OKLAHOMA CITY (AP) — A steady line of slow-moving thunderstorms that battered Oklahoma in recent weeks set multiple rainfall records across the state and helped ease drought conditions.
But the saturated ground and torrential rains also came with a heavy price, including the deaths of multiple people who became trapped in their vehicles in rising floodwaters.
On Thursday, a road washed away in a rural community south of Oklahoma City, stranding about 10 families whose only way out of their homes is a mile-and-a-half walk around a washed-out pond that broke through a retaining wall.
“I’ve never wanted a Sonic cheeseburger so bad in my life, but that’s just because I can’t go and get one,” said John Teas, who was stranded with his wife and 17-year-old son at their home in Blanchard, about 30 miles (48 kilometers) south of Oklahoma City. “I’ll probably go out to my wood shop and see if I can get some work done.”
The Blanchard Fire Department received a call early Thursday morning from one of Teas’s neighbors who had rising floodwater in his home. On their way, they discovered the only road into that part of the county had completely washed away.

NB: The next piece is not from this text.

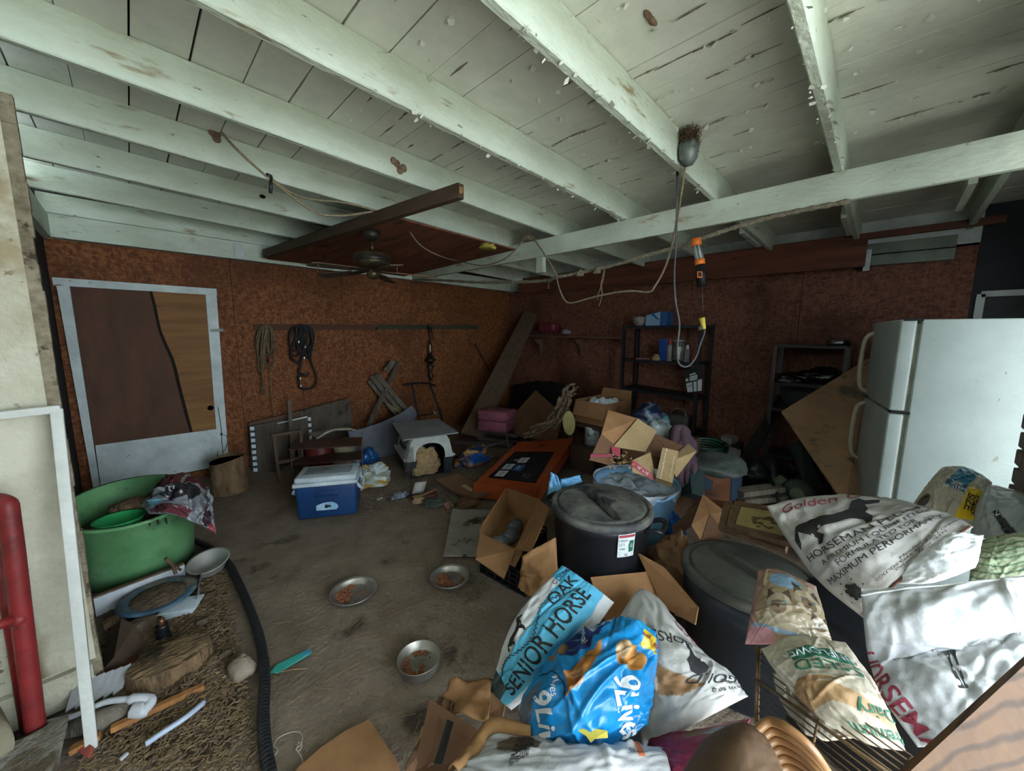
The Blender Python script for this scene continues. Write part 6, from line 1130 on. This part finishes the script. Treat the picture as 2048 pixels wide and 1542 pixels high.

“The fire department went door to door,” Grady County Emergency Management Director Dale Thompson said. “They had to walk through the fields to let them know what was going on.”
Oklahoma experienced multiple rounds of thunderstorms characterized by their long, circular structure and prolonged rainfall in recent weeks, said Jennifer Thompson, a meteorologist with the National Weather Service.
“Tonight and tomorrow morning we’re concerned about another round of severe weather and potential flooding,” Thompson said Thursday.
At least seven Oklahoma cities, including capital Oklahoma City, set April rainfall records, said Oklahoma State Climatologist Gary McManus. The statewide average rainfall totaled 8.74 inches, surpassing the previous April record of 8.32 inches set in 1942, according to data kept since 1895, McManus said.
The record rainfall comes just four months after Oklahoma set an all-time rainfall record in November.
The wet weather did result in some good news: Drought conditions that covered 48% of the state dropped to a little more than 14% through April, according to the U.S. Drought Monitor. Only parts of the Oklahoma Panhandle and the far northwestern corner of the state remained in drought conditions on Thursday.